Judge pauses the Onion’s takeover of Infowars over auction concerns
A federal bankruptcy judge has paused the Onion’s acquisition of Alex Jones’ Infowars pending a court review of the auction process, after lawyers for Jones and the company affiliated with him complained that the satirical news site had put in a bid of $3.5 million.
The Onion, which planned to relaunch the conspiracy-minded Infowars as a parody website, was named the winner of the bankruptcy auction held in Houston on Thursday. Jones, who also sells dietary supplements, was forced to put Infowars and other assets up for sale after a judge ruled in June that he had to pay roughly $1.5 billion in damages for claiming the 2012 mass shooting at Sandy Hook Elementary School was a hoax. A group of Sandy Hook families that filed the defamation lawsuit against Jones agreed to accept a smaller payout to increase the overall value of the Onion’s bid, according to the families’ lawyers.
But Judge Christopher Lopez said Thursday that he had concerns about how the bidding process played out and ordered a hearing for next week to review how the auction was conducted.
At the court hearing Thursday, the trustee overseeing the bankruptcy auction said the Onion did not have the highest bid, but that the Sandy Hook families’ agreement to forgo some of their defamation award to pay off Jones’ other creditors made the Onion’s bid the best overall deal, according to the Associated Press.
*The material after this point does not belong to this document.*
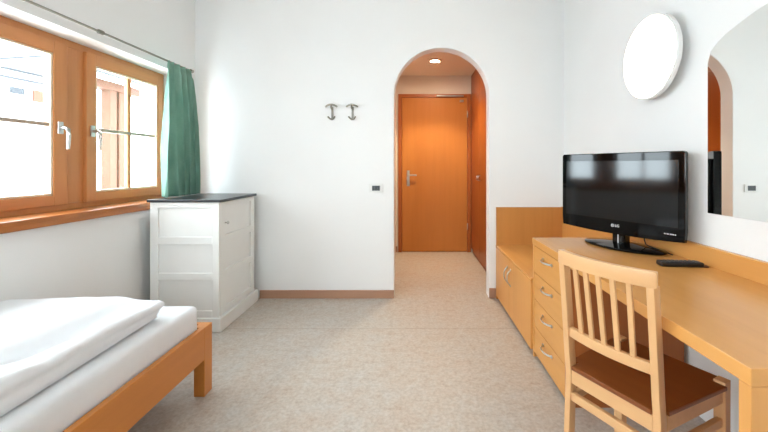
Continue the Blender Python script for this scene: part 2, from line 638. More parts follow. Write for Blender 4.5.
# ------------------------------------------------------------------ window
def casement(win, y0, y1, gy0, gy1, handle_y, front, my):
    z0, z1, gz0, gz1 = 0.942, 1.905, 1.004, 1.832
    xb, xf = XW - 0.05, front
    g = MB()
    g.box(xb, xf, y0, gy0, z0, z1, 0.005)
    g.box(xb, xf, gy1, y1, z0, z1, 0.005)
    c = g.build('casement', M['win_z'], win)
    g = MB()
    g.box(xb, xf - 0.0005, gy0 - 0.002, gy1 + 0.002, z0, gz0, 0.005)
    g.box(xb, xf - 0.0005, gy0 - 0.002, gy1 + 0.002, gz1, z1, 0.005)
    g.build('rail', M['win_y'], c)
    xp = xf - 0.032
    MB().box(xp - 0.006, xp, gy0, gy1, gz0, gz1).build('pane', M['glass'], c)
    g = MB()
    d = 0.012
    for (a, bb, e, f) in ((gy0, gy0 + d, gz0, gz1), (gy1 - d, gy1, gz0, gz1), (gy0 + d, gy1 - d, gz0, gz0 + d), (gy0 + d, gy1 - d, gz1 - d, gz1)):
        g.box(xp, xf - 0.006, a, bb, e, f, 0.002)
    g.build('glazing_bead', M['bead'], c)
    zm = 1.416
    MB().box(xp - 0.016, xp + 0.012, my - 0.016, my + 0.016, gz0, gz1, 0.003).build('muntin', M['win_z'], c)
    MB().box(xp - 0.016, xp + 0.014, gy0, gy1, zm - 0.011, zm + 0.011, 0.003).build('muntin', M['steelgrey'], c)
    g = MB()
    hz = 1.40
    g.box(xf, xf + 0.010, handle_y - 0.016, handle_y + 0.016, hz - 0.036, hz + 0.036, 0.005)
    g.tube([(xf + 0.008, handle_y, hz), (xf + 0.038, handle_y, hz), (xf + 0.050, handle_y, hz - 0.010),
            (xf + 0.054, handle_y, hz - 0.04), (xf + 0.050, handle_y, hz - 0.125)], [0.010, 0.010, 0.0115, 0.0115, 0.009], 12)
    tag(g.build('window_handle', M['metal'], c, smooth=40), 'silver lever handle')


def window(name, text, WY0, WY1, dy):
    """two-casement window of the left wall; dy moves the casements along the wall"""
    win = thing(name, (XW, (WY0 + WY1) / 2, WZ0), text, 'window', kind='structure')
    FY0, FY1, FZ0, FZ1 = WY0, WY1, WZ0 + 0.02, WZ1
    g = MB()
    bx0 = XW - 0.08
    g.box(bx0, XW, FY0, FY1, FZ0, FZ0 + 0.045, 0.004)
    g.box(bx0, XW, FY0, FY1, FZ1 - 0.045, FZ1, 0.004)
    g.box(bx0, XW, FY0, min(FY0 + 0.12, 1.46 + dy), FZ0 + 0.045, FZ1 - 0.045, 0.004)
    g.box(bx0, XW, FY1 - 0.06, FY1, FZ0 + 0.045, FZ1 - 0.045, 0.004)
    g.box(bx0, XW, 2.150 + dy, 2.310 + dy, FZ0 + 0.045, FZ1 - 0.045, 0.004)
    g.build('window_frame', M['win_z'], win)
    casement(win, 1.43 + dy, 2.175 + dy, 1.515 + dy, 2.092 + dy, 2.125 + dy, XW + 0.014, 1.80 + dy)
    casement(win, 2.292 + dy, 2.985 + dy, 2.362 + dy, 2.935 + dy, 2.330 + dy, XW + 0.022, 2.665 + dy)
    g = MB()
    g.box(XW - 0.02, XL + 0.035, WY0 + 0.003, WY1 - 0.003, WZ0 + 0.0, WZ0 + 0.026, 0.004)
    g.box(XL + 0.004, XL + 0.034, WY0 + 0.003, WY1 - 0.003, WZ0 - 0.026, WZ0 + 0.024, 0.005)
    g.build('window_sill', M['sill'], win)


window('window_1', 'wide two-casement wooden window in the left wall', WY0, WY1, 0.0)
window('fill_window_left', 'added unseen wooden window of the left wall beside the viewer, for fill daylight', NY0, NY1, -2.25)  # out of view, added to let more daylight into the room

# window added in the rear wall behind the viewer, to even out the daylight
fill_win = thing('fill_window_rear', ((RWX0 + RWX1) / 2, YR, RWZ0), 'added unseen wooden window in the rear wall above the bed head, for fill daylight', 'window', kind='structure')
g = MB()
xm = (RWX0 + RWX1) / 2
for a, bb in ((RWX0, RWX0 + 0.07), (xm - 0.04, xm + 0.04), (RWX1 - 0.07, RWX1)):
    g.box(a, bb, YR - 0.08, YR - 0.01, RWZ0, RWZ1, 0.004)
for a, bb in ((RWX0 + 0.07, xm - 0.04), (xm + 0.04, RWX1 - 0.07)):
    g.box(a, bb, YR - 0.08, YR - 0.01, RWZ0, RWZ0 + 0.08, 0.004)
    g.box(a, bb, YR - 0.08, YR - 0.01, RWZ1 - 0.07, RWZ1, 0.004)
g.build('window_frame', M['win_z'], fill_win)
for a, bb in ((RWX0 + 0.07, xm - 0.04), (xm + 0.04, RWX1 - 0.07)):
    MB().box(a, bb, YR - 0.05, YR - 0.044, RWZ0 + 0.08, RWZ1 - 0.07).build('pane', M['glass'], fill_win)

# ------------------------------------------------------------------ outside
structure(MB().box(-40, 30, -40, 40, -3.2, -3.0).build('ground', plain('snowy_ground', (225, 226, 228), 0.9)))
PW = wood('porch_timber', (84, 44, 16), 'z', 0.7, 0.15, 20)
porch = thing('timber_porch', (-6.0, 6.9, -3.0), 'blurred timber porch with grey roof seen outside the window', 'porch')


def out_pt(u, v, X):
    Y = -X * F_PX / (413 - u)
    return Vector((X, Y, CAM_H - (v - 166) * Y / F_PX))


for u in (109, 118):
    p = out_pt(u, 100, -6.0)
    MB().box(-6.09, -5.91, p.y - 0.075, p.y + 0.075, -3.0, 2.66).build('post', PW, porch)
pa, pb = out_pt(95, 86, -6.0), out_pt(142, 92, -6.0)
MB().box(-6.12, -5.88, 6.2, 7.75, 2.66, 2.82).build('beam', PW, porch)
MB().prism([(-5.6, 2.84), (-5.6, 3.04), (-8.6, 4.1), (-8.6, 3.9)], 5.9, 7.8, 'y').build('roof', plain('porch_roof_tin', (52, 54, 58), 0.8), porch)

house = thing('neighbouring_house', (-15.5, 14.0, -3.0), 'pale neighbouring house with dark roof edge beyond the left casement', 'house')
DK = plain('roof_edge', (44, 46, 50), 0.8)
MB().box(-17, -14, 9.0, 14.6, -3.0, 4.2).build('wall', plain('house_render', (235, 235, 232), 0.9), house)
MB().prism([(9.0, 4.2), (14.6, 4.2), (11.6, 7.4)], -17.0, -14.0, 'x').build('gable', plain('house_gable', (235, 235, 232), 0.9), house)
g = MB()
g.beam((-14.1, 8.6, 4.15), (-14.1, 15.0, 4.3), 0.5, 0.06)
g.beam((-13.9, 12.0, 4.75), (-13.9, 14.3, 5.6), 0.3, 0.06)
g.beam((-13.9, 12.2, 4.52), (-13.9, 14.3, 4.56), 0.3, 0.05)
g.build('roof_edge', DK, house)
MB().box(-14.02, -13.96, 12.5, 12.95, 3.72, 3.95).build('window', DK, house)
MB().box(-14.02, -13.94, 13.25, 13.65, 3.55, 3.98).build('shutter', PW, house)

# ------------------------------------------------------------------ curtain and rod
rod = thing('curtain_rod', (XL + 0.1, 1.6, 1.96), 'thin grey curtain rod above the window', 'curtain rod')
MB().tube([(XL + 0.1, -0.3, 1.963), (XL + 0.1, 3.01, 1.963)], 0.007, 10).build('rod', M['dkmetal'], rod)
MB().tube([(XL + 0.1, 2.105, 1.963), (XL + 0.1, 2.135, 1.963)], 0.013, 16).build('coupling', M['dkmetal'], rod, smooth=40)
for y in (-0.2, 1.1, 2.99):
    g = MB()
    g.box(XL, XL + 0.006, y - 0.014, y + 0.014, 1.945, 1.985, 0.002)
    g.tube([(XL, y, 1.965), (XL + 0.1, y, 1.965)], 0.006, 10)
    g.lathe([(0.0, -0.014), (0.014, -0.014), (0.014, 0.014), (0, 0.014)], Matrix.Translation((XL + 0.1, y, 1.963)) @ Matrix.Rotation(math.pi / 2, 4, 'X'), 16)
    g.build('bracket', M['dkmetal'], rod, smooth=40)

NS, NZ = 150, 44
zt, zb = 1.954, 0.945
bm = bmesh.new()
grid = []
for j in range(NZ + 1):
    t = j / NZ
    z = zt + (zb - zt) * t
    row = []
    ya = 2.675 - 0.085 * t ** 0.7
    yb = 2.955 + 0.075 * t ** 0.8
    amp = 0.012 + 0.026 * min(1, t * 2.2) + 0.004 * t
    for i in range(NS + 1):
        s = i / NS
        ph = 2 * math.pi * 5.0 * (s + 0.03 * math.sin(7 * s + 2.2 * t)) + 0.5 * math.sin(3.1 * t + 5 * s)
        x = XL + 0.125 + amp * math.sin(ph) + 0.006 * math.sin(ph * 2 + 1.3 + 2 * t) * (0.3 + t)
        x += 0.006 * mnoise.noise(Vector((s * 6, t * 3, 0.3)))
        y = ya + (yb - ya) * s + 0.35 * amp * math.sin(2 * ph) * 0.5
        # pinched heading
        if t < 0.06:
            x = XL + 0.118 + 0.9 * amp * math.sin(ph)
        zz = z + (0.008 * math.sin(ph + 0.8) if j == 0 else 0)
        row.append(bm.verts.new((x, y, zz)))
    grid.append(row)
for j in range(NZ):
    for i in range(NS):
        f = bm.faces.new([grid[j][i], grid[j + 1][i], grid[j + 1][i + 1], grid[j][i + 1]])
        f.smooth = True
c = MB()
c.bm.free()
c.bm = bm
cur = c.build('green_curtain', M['curtain'])
md = cur.modifiers.new('thick', 'SOLIDIFY')
md.thickness = 0.003
tag(cur, 'pleated sage green curtain hanging at the right end of the window', 'curtain')

# ------------------------------------------------------------------ white cabinet
CX0, CX1, CY0, CY1, CZ = -1.862, -1.373, 2.548, 3.11, 0.918
cab = thing('white_cabinet', ((CX0 + CX1) / 2, (CY0 + CY1) / 2, 0), 'white panelled cabinet with black top in the corner under the curtain', 'cabinet')
rows = ((0.148, 0.362), (0.415, 0.618), (0.672, 0.878))


def panelled(g, plane, a0, a1, z0, z1, pa0, pa1, fixed, depth, thick, sgn):
    """frame and panel front: stiles, rails and recessed panels"""
    def bx(a, bb, zz0, zz1, d0, d1, bev=0.003):
        if plane == 'y':
            g.box(a, bb, fixed + d0, fixed + d1, zz0, zz1, bev)
        else:
            g.box(fixed - d1, fixed - d0, a, bb, zz0, zz1, bev)
    bx(a0, pa0, z0, z1, 0, thick)
    bx(pa1, a1, z0, z1, 0, thick)
    zs = [z0] + [v for r_ in rows for v in r_] + [z1]
    for k in range(0, len(zs), 2):
        bx(pa0, pa1, zs[k], zs[k + 1], 0, thick)
    for r0, r1 in rows:
        bx(pa0 - 0.004, pa1 + 0.004, r0 - 0.004, r1 + 0.004, depth, thick, 0)


g = MB()
g.box(CX0, CX1 - 0.02, CY0 + 0.02, CY1, 0.10, CZ)
g.build('body', M['white_wood'], cab)
g = MB()
panelled(g, 'y', CX0, CX1, 0.10, CZ, -1.806, -1.422, CY0, 0.013, 0.02, 1)
g.build('side_panel', M['white_wood'], cab)
g = MB()
panelled(g, 'x', CY0 + 0.022, CY1, 0.105, CZ - 0.004, CY0 + 0.085, CY1 - 0.06, CX1, 0.013, 0.019, 1)
dr = g.build('cabinet_door', M['white_wood'], cab)
g = MB().lathe([(0, 0), (0.006, 0), (0.006, 0.012), (0.012, 0.018), (0.012, 0.024), (0.008, 0.028), (0, 0.028)],
               face_x(1, (CX1, 2.63, 0.762)), 20)
tag(g.build('knob', M['metal'], dr), 'small metal knob')
MB().box(CX0 - 0.002, CX1 + 0.018, CY0 - 0.014, CY1 + 0.05, 0.0, 0.10, 0.006).build('plinth', M['white_wood'], cab)
MB().box(CX0 - 0.012, CX1 + 0.018, CY0 - 0.016, CY1 + 0.012, CZ, CZ + 0.02, 0.004).build('top', M['slate'], cab)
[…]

The trustee, Christopher Murray, did not share the dollar amount of the Onion’s bid, but said he followed the rules laid out by the judge that allowed him to skip a round of bidding that would have let interested parties try to outbid each other.
Lopez said he had concerns about the process and its transparency. “We’re all going to an evidentiary hearing, and I’m going to figure out exactly what happened,” he said, according to the AP. “No one should feel comfortable with the results of this auction.”
During his Infowars show Thursday, Jones called the sealed bidding process “rigged.”
In a statement to the Washington Post, Ben Collins, a former NBC News reporter who is the CEO of the Onion’s parent company, said the bid from his company and the Connecticut families has “been selected as the winning bid for Infowars. The sale is currently underway as part of the standard processes.”